On the 15th of May my husband, with Captain Guthrie and other spies, came home about dark and wanted supper; to procure which I requested one of the spies to accompany me to the spring and spring-house, and William Maxwell complied with my request. While at the spring and spring-house we both distinctly heard a sound like the bleating of a lamb or fawn. This greatly alarmed us and induced us to make a hasty retreat into the house. Whether this was an Indian decoy, or a warning of what I was to pass through, I am unable to determine. But from this time and circumstance I became considerably alarmed, and entreated my husband to remove me to some place more secure from Indian cruelties. But Providence had designed that I should become a victim to their rage, and that mercy should be made manifest in my deliverance.
On the night of the 21st of May two of the spies, Mr. James Davis and Mr. Sutton, came to lodge at our house, and on the morning of the 22d, at daybreak, when the horn blew at the blockhouse, which was within sight of our house and distant about two hundred yards, the two men got up and went out. I was also awake, and saw the door open, and thought, after I was taken prisoner, that the scouts had left it open. I intended to rise immediately, but having a child at the breast, and it being awakened, I lay with it at the breast to get it to sleep again, and accidentally fell asleep myself. The spies have since informed me that they returned to the house again, and found that I was sleeping; that they softly fastened the door and went immediately to the blockhouse, and those who examined the house after the scene was over say that both doors had the appearance of being broken open.
The first thing I knew from falling asleep was the Indians pulling me out of bed by my feet. I then looked up and saw the house full of Indians, every one having his gun in his left hand and tomahawk in his right. Beholding the danger in which I was, I immediately jumped to the floor on my feet, with the young child in my arms. I then took a petticoat to put on, having on only the one in which I slept; but the Indians took it from me, and as many as I attempted to put on they succeeded in taking from me, so that I had to go just as I had been in bed. While I was struggling with some of the savages for clothing, others of them went and took the children out of another bed, and immediately took the two feather beds to the door and emptied them.

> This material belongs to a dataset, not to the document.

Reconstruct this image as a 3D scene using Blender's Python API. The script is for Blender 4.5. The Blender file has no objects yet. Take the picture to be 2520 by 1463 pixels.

The savages immediately began their work of plunder and devastation. What they were unable to carry with them they destroyed. While they were at their work, I made to the door, and succeeded in getting out with one child in my arms and another by my side; but the other little boy was so much displeased by being so early disturbed in the morning that he would not come to the door.
When I got out I saw Mr. Wolf, one of the soldiers, going to the spring for water, and beheld two or three of the savages attempting to get between him and the blockhouse; but Mr. Wolf was unconscious of his danger, for the savages had not yet been discovered. I then gave a terrific scream, by which means Mr. Wolf discovered his danger and started to run for the blockhouse. Seven or eight of the Indians fired at him, but the only injury he received was a bullet in his arm, which broke it. He succeeded in making his escape to the blockhouse. When I raised the alarm, one of the Indians came up to me with his tomahawk as though about to take my life; a second came and placed his hand before my mouth and told me to hush, when a third came with a lifted tomahawk and attempted to give me a blow; but the first that came raised his tomahawk and averted the blow, and claimed me as his squaw.
The commissary, with his waiter, slept in the storehouse near the blockhouse; and, upon hearing the report of the guns, came to the door to see what was the matter; and, beholding the danger he was in, made his escape to the blockhouse; but not without being discovered by the Indians, several of whom fired at him, and one of the bullets went through his handkerchief, which was tied about his head, and took off some of his hair. The handkerchief, with several bullet-holes in it, he afterwards gave to me.
The waiter, on coming to the door, was met by the Indians, who fired upon him, and he received two bullets through the body and fell dead by the door. The savages then set up one of their tremendous and terrifying yells, and pushed forward and attempted to scalp the man they had killed; but they were prevented from executing their diabolical purpose by the heavy fire which was kept up through the portholes from the blockhouse.
In this scene of horror and alarm I began to meditate an escape, and for that purpose I attempted to direct the attention of the Indians from me and to fix it on the blockhouse, and thought if I could succeed in this I would retreat to a subterranean cave with which I was acquainted, which was in the run near where we were. For this purpose I began to converse with some of those who were near me respecting the strength of the blockhouse, the number of men in it, etc., and being informed that there were forty men there, and that they were excellent marksmen, the savages immediately came to the determination to retreat, and for this purpose they ran to those who were besieging the blockhouse and brought them away.